CBA, ING, Macquarie Bank see exceptional growth in investor property loan book

Surge in investor lending demand continues to reshape mortgage industry

CBA, ING, Macquarie Bank see exceptional growth in investor property loan book

New data from the Australia Prudential Regulation Authority (APRA) analysed by MPA highlights the extent to which investor lending is reshaping the loan books of Australia’s largest home lenders.

According to the latest Monthly Authorised Deposit-taking Institution Statistics publication, The Big Four banks all expanded their combined owner-occupier and investment housing books in February 2026, albeit at a measured pace month on month:

  • Commonwealth Bank reached $621.4 billion in total housing loans, up $2.2 billion or 0.35% compared to January

  • Westpac followed with $506.5 billion, adding $1.9 billion or 0.37% over the month

  • NAB grew its portfolio to $345.6 billion, a rise of $890 million or 0.26%

  • ANZ’s book reached $322.7 billion after a more modest $631 million or 0.2% monthly increase

On an annual basis:

  • CBA’s housing lending rose by $40.6 billion over the year to February, a 7% increase

  • Westpac lifted its book by $23.1 billion or 4.8%

  • NAB recorded an $18.3 billion, or 5.6%, expansion in total housing loans

  • ANZ’s portfolio grew by $11.4 billion, up 3.7% year on year

Strikingly, CBA’s investment housing book surged over 10% on a year-on-year basis, comfortably outpacing its Big Four competitors. Investor loans have increased their weighting in CBA’s loan book over time. Between December 2023 and December 2024, for instance, annual growth was closer to 7%.

Non-major ING was a clear outperformer on the investor property side though, with its book soaring more than 36% on a year-on-year basis in February.

The strong growth in these banks’ investor loan book reflects broader mortgage industry trends.

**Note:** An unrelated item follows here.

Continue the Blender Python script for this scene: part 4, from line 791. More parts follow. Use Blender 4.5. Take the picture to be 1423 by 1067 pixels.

Investor borrowing climbed to a new peak in 2025, showing a 9% annual rise and a 26.4% increase since 2021, according to recent money.com.au research. Lending to owner occupiers rose just 2.7% in the same period, underscoring the extent to which investors are shaping mortgage demand.

“At 41% of mortgage demand, we haven’t seen investors comprising this much share of the market since the final quarter of 2016,” Tim Lawless, Cotality’s executive, research director, said this January

“Similarly, credit growth for investment housing is rising at the fastest pace since December 2014. Clearly investor confidence remains strong across the housing market despite stretched affordability and relatively low rental yields,” added Lawless.

Australia’s fifth-largest home lender Macquarie Bank, meanwhile, continued its unstoppable march higher, with owner‑occupied housing loans up more than 24% year on year and investment loans nearly topping 30% year-on-year growth. Macquarie’s combined housing book exceeded $170 billion for the first time ever in February.

The large-scale surge in investor lending caught the attention of Reserve Bank of Australia (RBA) governor Michele Bullock last October, when she warned that renewed appetite from investors re-entering the property market could “exasperate the cycle” of runaway house price appreciation.

More investor participation, she warned, could increase loan-to-value ratios and overall leverage. “That introduces vulnerabilities into the system. So that’s the concern,” said Bullock.

Bullock’s comments foreshadowed a recent move from APRA to limit high debt-to-income (DTI) home lending to contain what it sees as a build up of vulnerabilities in the financial system.

“At this point, the signs of a build-up in risks are chiefly concentrated in high DTI lending, especially to investors,” said APRA chair John Lonsdale. “By activating a DTI limit now, APRA aims to pre-emptively contain risks building up from this type of lending and strengthen banking and household sector resilience.”

Not all mortgage books showing growth 

Bendigo and Adelaide Bank’s total housing portfolio slipped to about $63.5 billion, down roughly $1.26 billion or 1.95% compared with February 2025, driven by contraction across both owner‑occupied and investment loans over the year.

BOQ’s combined housing book fell to about $52.8 billion, a decline of around $4.6 billion or 8% year on year. 

While AMP Bank’s loan portfolio dipped on a month-on-month basis, the total housing book was up around 3.4% annually to $22.7 billion. AMP Bank’s strong focus on later-life property strategies supported 6.2% annual growth in investment housing loans, while owner-occupied loans added around 1.8%.

Banks often put limits on new home lending to manage risk and maintain adequate capital allocation.